Millay uses the ballad stanza (four-line units, alternating four and three beats) to tell a story of poverty, but she's doing something unusual with it. Traditional ballads tell folk tales; this one tells a story of economic desperation in modern America. The form itself was associated with lower-class oral tradition—perfect for a poem about a mother too poor to buy thread.

The refrains work like a calendar: "That was in the early fall," "That was in the late fall," "When the winter came." We're watching the season change while the situation gets worse. Each time marker shows the mother's increasing panic and the child's increasing nakedness. The repetition mimics how poverty grinds on, predictable and inescapable.

CONTEXT Millay won the Pulitzer Prize for this poem in 1923. She grew up poor in Maine after her father abandoned the family, raised by a mother who encouraged her writing despite their poverty. The harp-weaver is her own mother, Cora, who worked as a nurse to keep three daughters fed. The biographical details matter: Millay knew exactly what it felt like to be the child watching a mother perform impossible labor.

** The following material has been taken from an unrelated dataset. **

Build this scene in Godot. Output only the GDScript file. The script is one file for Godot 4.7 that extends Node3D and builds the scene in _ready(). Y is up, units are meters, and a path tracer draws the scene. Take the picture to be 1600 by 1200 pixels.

Notice how the poem code-switches between realistic detail and fairy tale language. We get specific poverty markers—"loaf-end of rye," "little skinny shoulder-blades," burning chairs for fuel. Then we get "a wind with a wolf's head" and magical weaving. Millay refuses to choose between social realism and folklore. The magic is real AND it's a metaphor for what poor mothers actually do—make something from nothing through impossible labor.

The Weaving Scene

The mother literally weaves clothing from harp music. Millay gives us the technical details: threads running through harp-strings, gold threads through her hands, the web growing, the pattern expanding. This isn't vague magic—it's described like actual textile work. The mother is playing the harp and weaving simultaneously, turning sound into fabric.

CONTEXT The image combines several myths: the Fates weaving life-threads, Philomela weaving her story into tapestry, Penelope weaving and unweaving. But Millay makes it specific to poverty—this mother weaves clothes, practical things, not destinies or stories. She weaves "a child's jacket" first, then "another one," then breeches, boots, a hat, mittens, a blouse. The list is almost comically domestic.

The repetition of "she wove" creates hypnotic rhythm—we're inside the work, feeling it accumulate. "She wove all night / In the still, cold house." The cold matters. She's freezing while she works. The magic doesn't protect her from the cold; it just lets her finish the work before she dies.

The clothes are "for a king's son"—regal, red cloaks, piled "toppling to the skies." The hyperbole is the point. The mother doesn't weave just enough; she weaves abundance, royalty, everything she couldn't give him in life. The pile of clothes is absurd, excessive, a mother's fantasy of provision. And they're "just my size"—perfectly fitted, made exactly for him. The magic is love knowing exactly what's needed.